For published adventures, I usually make myself a little diagram of the major linked events, minor linked events, whether they're optional or mandatory and any triggers, hooks or clues that lead to that event starting. That helps me figure out which bits of the adventure I want to keep, which bits to modify and which bits to throw away. Also, its a handy guide so I can remember which hooks/clues I can use.
 

I don't know if there is anything new I can add to this thread, but here goes...

I've grown to realize that the one thing I'm not so good at is seeing an overarching arch for a larger more intricate campaign so I use a pre-written campaign/adventure path just for that purpose. I use them to give me the big picture, but when I run them, I add when I can, I modify and I re-introduce elements when the game starts to meander into uncharted territory for too long. In order for it to be fun for me to DM (and to have some level of fluidity) I need to make a hybrid rather than stick strictly to a script.

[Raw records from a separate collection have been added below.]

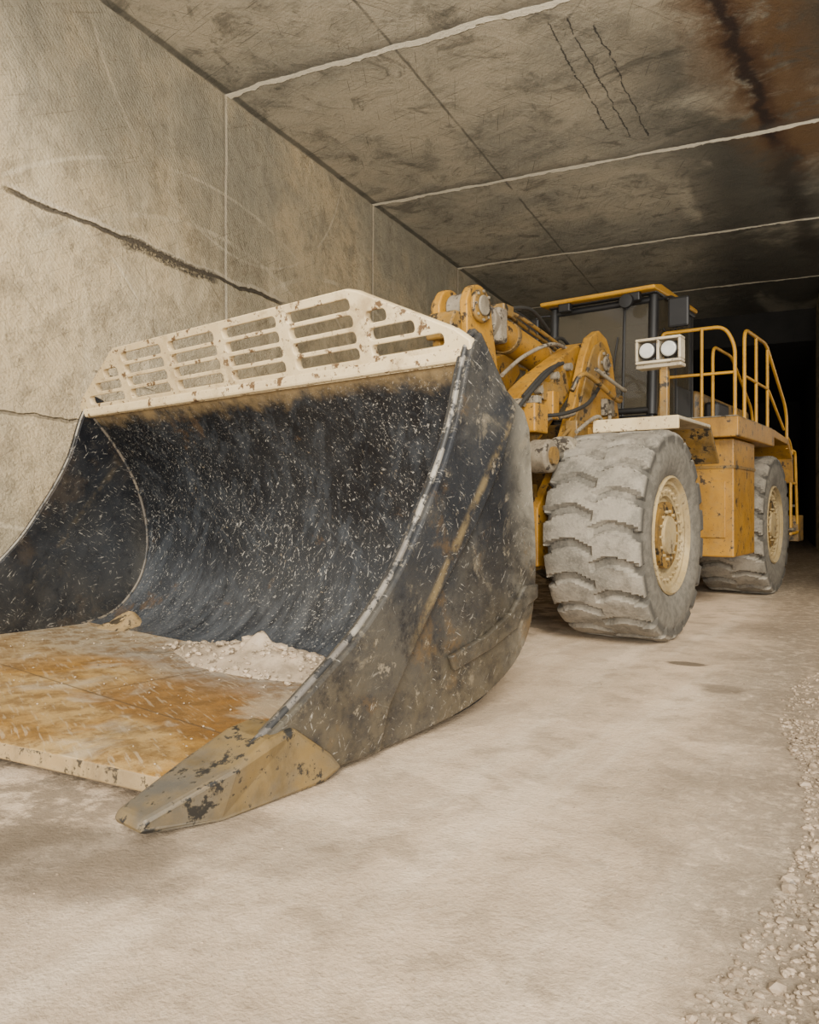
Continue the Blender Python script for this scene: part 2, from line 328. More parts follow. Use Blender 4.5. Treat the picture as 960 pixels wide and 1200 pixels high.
def lathe(name,prof,seg,mat,smooth=35):
    v=[];f=[];n=len(prof)
    for i in range(seg):
        a=2*math.pi*i/seg
        for x,r in prof: v.append((x,r*math.cos(a),r*math.sin(a)))
    for i in range(seg):
        j=(i+1)%seg
        for k in range(n-1): f.append((i*n+k,i*n+k+1,j*n+k+1,j*n+k))
    me=bpy.data.meshes.new(name); me.from_pydata(v,[],f)
    bm=bmesh.new(); bm.from_mesh(me); bmesh.ops.remove_doubles(bm,verts=bm.verts,dist=1e-4); bmesh.ops.recalc_face_normals(bm,faces=bm.faces); bm.to_mesh(me); bm.free()
    if mat: me.materials.append(mat)
    me.shade_smooth(); me.set_sharp_from_angle(angle=R(smooth))
    return me
# ---------------------------------------------------------------- room
H=7.75; XL=-7.7; XR=3.6
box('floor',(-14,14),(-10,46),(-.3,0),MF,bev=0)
box('wall_left',(XL-.6,XL),(1.5,28),(0,H),MW,bev=0)
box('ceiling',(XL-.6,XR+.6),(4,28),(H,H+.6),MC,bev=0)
box('wall_right',(XR,XR+.6),(9,24),(0,H),MW,bev=0)
box('wall_pier',(1.22,XR+.6),(24.0,28),(0,H),MW,bev=0)
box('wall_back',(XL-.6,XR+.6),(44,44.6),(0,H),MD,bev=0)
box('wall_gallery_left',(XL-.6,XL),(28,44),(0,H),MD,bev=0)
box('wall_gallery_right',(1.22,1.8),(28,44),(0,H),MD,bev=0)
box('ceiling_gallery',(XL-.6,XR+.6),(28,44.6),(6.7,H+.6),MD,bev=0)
# ---------------------------------------------------------------- loader
HM=R(10.6); O=Vector((-2.806,8.527,0))
PAR=bpy.data.objects.new('wheel_loader',None); S.collection.objects.link(PAR)
PAR.matrix_basis=Matrix.Translation(O)@Matrix.Rotation(-HM,4,'Z')
MM=PAR.matrix_basis.copy()
MB=Matrix.Translation((-2.303,2.449,0.02))@Matrix.Rotation(-R(14.6),4,'Z')
BASE=MM.inverted()@MB
W=4.9
arc=crom([(2.1,.135),(2.38,.19),(2.6,.33),(2.78,.57),(2.86,.88),(2.84,1.22),(2.72,1.6),(2.5,1.97),(2.17,2.36)],6)
inner=[(.62,.13),(1.2,.13),(1.8,.13)]+arc
outer=[]
for i,p in enumerate(inner):
    a=Vector(inner[max(i-1,0)]);b=Vector(inner[min(i+1,len(inner)-1)]);t=(b-a).normalized(); outer.append((p[0]+t.y*.09,p[1]-t.x*.09))
v=[];prof=inner+outer[::-1]; N=len(prof)
for X in (-.03,-W+.03): v+=[(X,a,b) for a,b in prof]
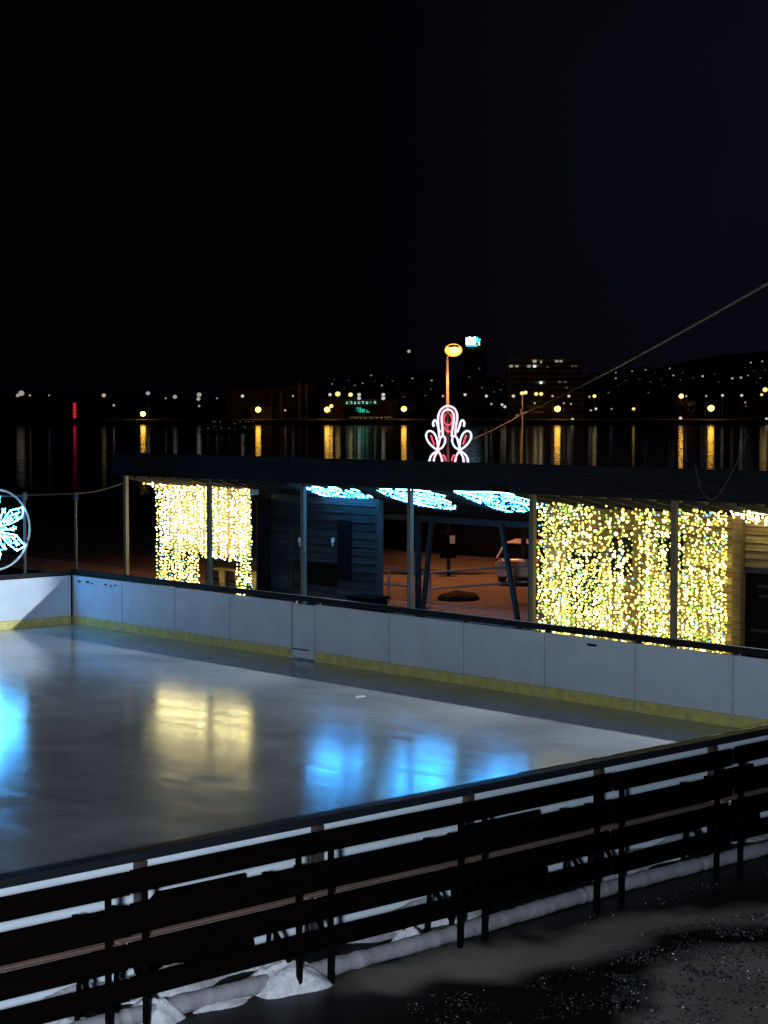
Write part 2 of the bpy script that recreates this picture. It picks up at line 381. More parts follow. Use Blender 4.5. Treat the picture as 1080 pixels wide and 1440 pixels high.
lb = Thing('rink_barrier', 'short stretch of white barrier at the far left end behind the blue snowflake', 'barrier', (0, -1.2, 0))
for i in range(5):
    b = -.06-2.04*i; a = b-2.03
    p = MB(); p.box(-.05, 0, a, b, .2, 1.15); po = lb.part('panel', p, 'board', bevel=.006)
    p = MB(); p.box(-.05, .012, a, b, 0, .197); lb.part('kick_strip', p, 'kick', parent=po, bevel=.004)
p = MB(); p.box(-.26, -.01, -11, -.0, 1.153, 1.25); lb.part('top_rail', p, 'rail', bevel=.012)

nb = Thing('rink_barrier', 'near side barrier with dark top rail behind the row of benches', 'barrier', (23.4, -10, 0))
vv = -20.47
while vv < -2:
    p = MB(); p.box(23.40, 23.45, vv+.005, vv+2.035, .02, 1.10); nb.part('panel', p, 'board', bevel=.005)
    p = MB(); p.box(23.453, 23.54, vv-.045, vv+.045, -.03, 1.068); nb.part('post', p, 'post_br', bevel=.005)
    vv += 2.04
p = MB(); p.box(23.37, 23.55, -20.5, -.0, 1.072, 1.155); nb.part('top_rail', p, 'nearrail', bevel=.015)
p = MB(); p.bar((23.378, -9.4, 1.1555), (23.378, -2.5, 1.1555), .010, .005)
nb.part('painted_glint', p, 'glint')  # glints along the rail edge, painted as bright patches

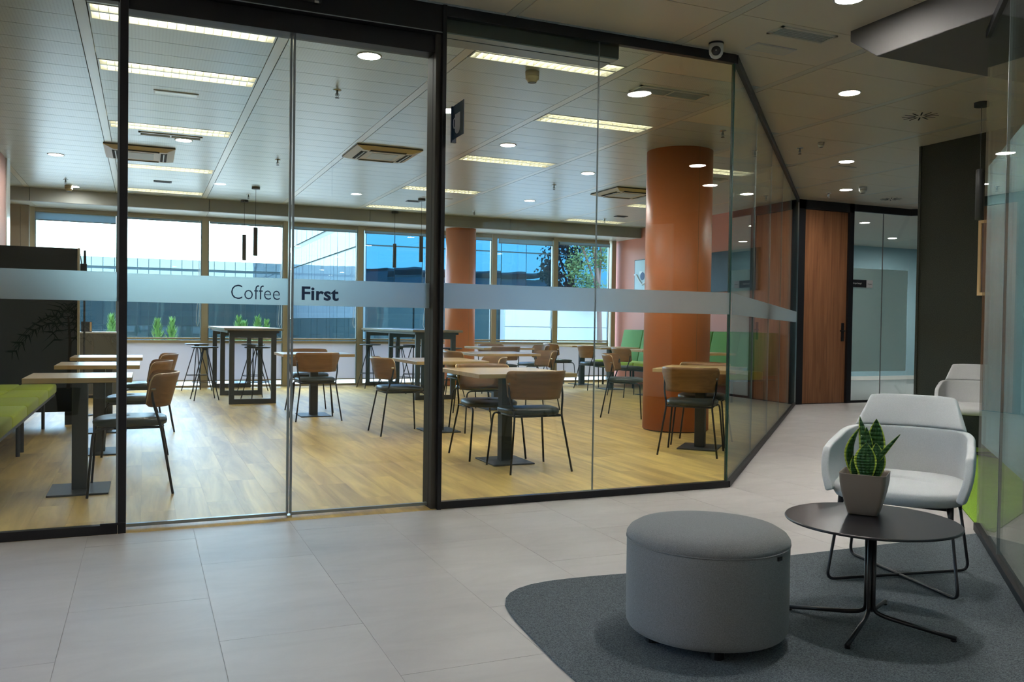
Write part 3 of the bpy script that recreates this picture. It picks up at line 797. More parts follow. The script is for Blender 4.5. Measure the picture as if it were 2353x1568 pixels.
for (x, y, z) in ((2.586, 2.666, ZC), (-2.4, 1.6, ZC), (-2.6, 3.3, ZC), (-2.6, -0.4, ZC), (-2.6, -2.4, ZC), (6.4, 1.5, 2.928), (6.4, -0.6, 2.928), (5.5, 2.5, 2.928), (3.0, -2.7, ZC), (1.0, -2.7, ZC)):  # all but the first: unseen lamps added to brighten lobby and side room
    dup(D0, (x, y, z), 0, {(2.586, 2.666): 'round lobby downlight above the black coffee table, mirrored beside the black post', (-2.4, 1.6): 'added unseen downlight left of the viewer', (-2.6, 3.3): 'added unseen downlight left of the viewer, nearest the glass front', (-2.6, -0.4): 'added unseen downlight behind the viewer on the left', (-2.6, -2.4): 'added unseen downlight in the far left corner behind the viewer',
      (6.4, 1.5): 'added unseen downlight under the dropped box beside the charcoal wall', (6.4, -0.6): 'added unseen downlight under the dropped box, farthest from the glass', (5.5, 2.5): 'added unseen downlight under the dropped box behind the right glass screen', (3.0, -2.7): 'added unseen downlight by the back wall on the right', (1.0, -2.7): 'added unseen downlight by the back wall in the middle'}[(x, y)], 'lobby downlights out of the picture')
dr = dup(D0, (11.9, 11.7, 3.098), 0, 'round downlight inside the glazed meeting room', 'meeting room downlights')
dup(D0, (10.9, 13.0, 3.098), 0, 'added unseen downlight above the meeting room floor near its left wall', 'meeting room downlights')  # extra lamp out of view, added to lift the meeting room brightness
for (x, y) in ((13.7, 11.5), (14.2, 11.6), (14.4, 13.4), (15.6, 12.0), (15.8, 13.8), (16.6, 12.8)):  # unseen lamps added to brighten the meeting room and its film
    dup(D0, (x, y, 3.098), 0, 'added unseen downlight deep inside the meeting room behind the walls', 'meeting room downlights')
dup(D0, (14.5, 12.6, 3.098), 0, 'added unseen downlight deep inside the meeting room behind the walls', 'meeting room downlights')  # one more added lamp for the same room
dup(D0, (10.6, 7.6, ZC+0.045), 0, 'round downlight in the corridor hidden by the charcoal wall', 'corridor downlights')

def grille(x0, y0, x1, y1, label, halves=1, face='grille', frame='strip', z=ZC, rz=0):
    t = thing('air_grille', label, 'air vent', (x0, y0, z))
    w_, d_ = x1-x0, y1-y0; e = 0.02
    b = MB()
    b.box(0,0,-0.009,w_,e,0).box(0,d_-e,-0.009,w_,d_,0).box(0,0,-0.009,e,d_,0).box(w_-e,0,-0.009,w_,d_,0)
    if halves == 2: b.box(w_/2-0.008, 0, -0.009, w_/2+0.008, d_, 0)
    b.obj('frame', M[frame], t)
    MB().box(e, e, -0.002, w_-e, d_-e, -0.001).obj('backing', M['slot'] if face == 'slot' else M['grille'], t)
    n = max(3, int((d_-2*e)/0.022))
    for k in range(n):
        yy = e+(d_-2*e)*(k+0.5)/n
        MB().box(e, yy-0.003, -0.008, w_-e, yy+0.003, -0.002).obj('slat', M[face] if face != 'slot' else M['charcoal'], t)
    return t
grille(3.74, 6.10, 4.42, 6.29, 'white two part air grille above and left of the near column', 2)
grille(3.83, 4.50, 4.30, 4.66, 'ribbed air grille beside the dropped lobby box')
grille(-0.07, 9.92, 0.57, 10.08, 'dark slot grille behind the downlight in the left bay', 2)
grille(0.11, 13.30, 0.35, 13.42, 'small dark slot grille near the left bulkhead', 1, 'slot', 'charcoal')
grille(1.20, 5.80, 1.85, 5.93, 'two part cream grille tucked behind the black door header', 2)
grille(3.90, 13.42, 4.12, 13.56, 'small dark slot grille beside the pendants near the post', 1, 'slot', 'charcoal')
grille(7.80, 13.44, 8.02, 13.58, 'small dark slot grille near the salmon wall bulkhead', 1, 'slot', 'charcoal')
grille(6.62, 9.42, 7.15, 9.58, 'air grille beside the louvre light behind the near column', 2)
def plate(x0, y0, x1, y1, label, name='access_panel', cat='ceiling panel', lit=False):
    t = thing(name, label, cat, (x0, y0, ZC))
    w_, d_ = x1-x0, y1-y0
    MB().box(0, 0, -0.006, w_, d_, 0).obj('frame', M['white'], t)
    MB().box(0.012, 0.012, -0.0075, w_-0.012, d_-0.012, -0.006).obj('cover', M['louvre'] if lit else M['strip'], t)
    return t
plate(3.905, 4.84, 4.25, 4.98, 'flat cream plate on the lobby ceiling beside the camera dome')
plate(0.062, 8.06, 0.43, 8.17, 'white emergency light box in the left ceiling bay', 'emergency_light', 'emergency light', True)
plate(-0.11, 14.62, 0.557, 14.72, 'long white cover strip by the left bulkhead')
plate(7.72, 8.02, 8.0, 8.16, 'small flat plate behind the third lobby downlight')
plate(4.0, 12.95, 4.5, 13.02, 'thin white cover strip above the post pendants')

def star_diffuser(x, y, label, rot=0.3):
    t = thing('swirl_diffuser', label, 'air vent', (x, y, ZC), rot)
    MB().lathe([(0.17, -0.0005), (0.17, -0.002)], 32).obj('face_plate', M['panel_plain'], t)
    for k in range(12):
        a = 2*PI*k/12
        m = Matrix.Rotation(a, 4, 'Z')
        MB().box(0.045, -0.006, -0.004, 0.155, 0.006, -0.0015, m).obj('slot', M['slot'], t)
    return t
star_diffuser(6.60, 5.85, 'black star shaped air slots on the lobby ceiling before the charcoal wall')
star_diffuser(10.40, 9.72, 'small star shaped air slots near the glazed meeting room')
star_diffuser(11.2, 9.2, 'faint star shaped air slots behind the charcoal wall edge')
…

I've found that in many of the APs, the adventure hooks (and transitional hooks used to set up parts of the adventure) that are provided just don't work that well so that's one area that I concentrate on most when I want my players to get involved in a specific part of an adventure or go to a specific site within an adventure path or larger campaign. Sometimes, I can have PCs recall lore or past events/history and sometimes their own backgrounds or back stories help me figure out a way to get them embroiled in an adventure. I throw out enough lore, history, seeds of thought, NPC connections, dreams, memories, etc. so that the players don't feel as if the one time I do it, it means they have to follow that path. If you can get in the habit of exploring some of each PCs past or their dreams and memories, the players seem to act more naturally to the hooks and bait, and once in a while, they will go off track and you can "run" with it, but you can always re-introduce a way to get them to an area you want them to investigate.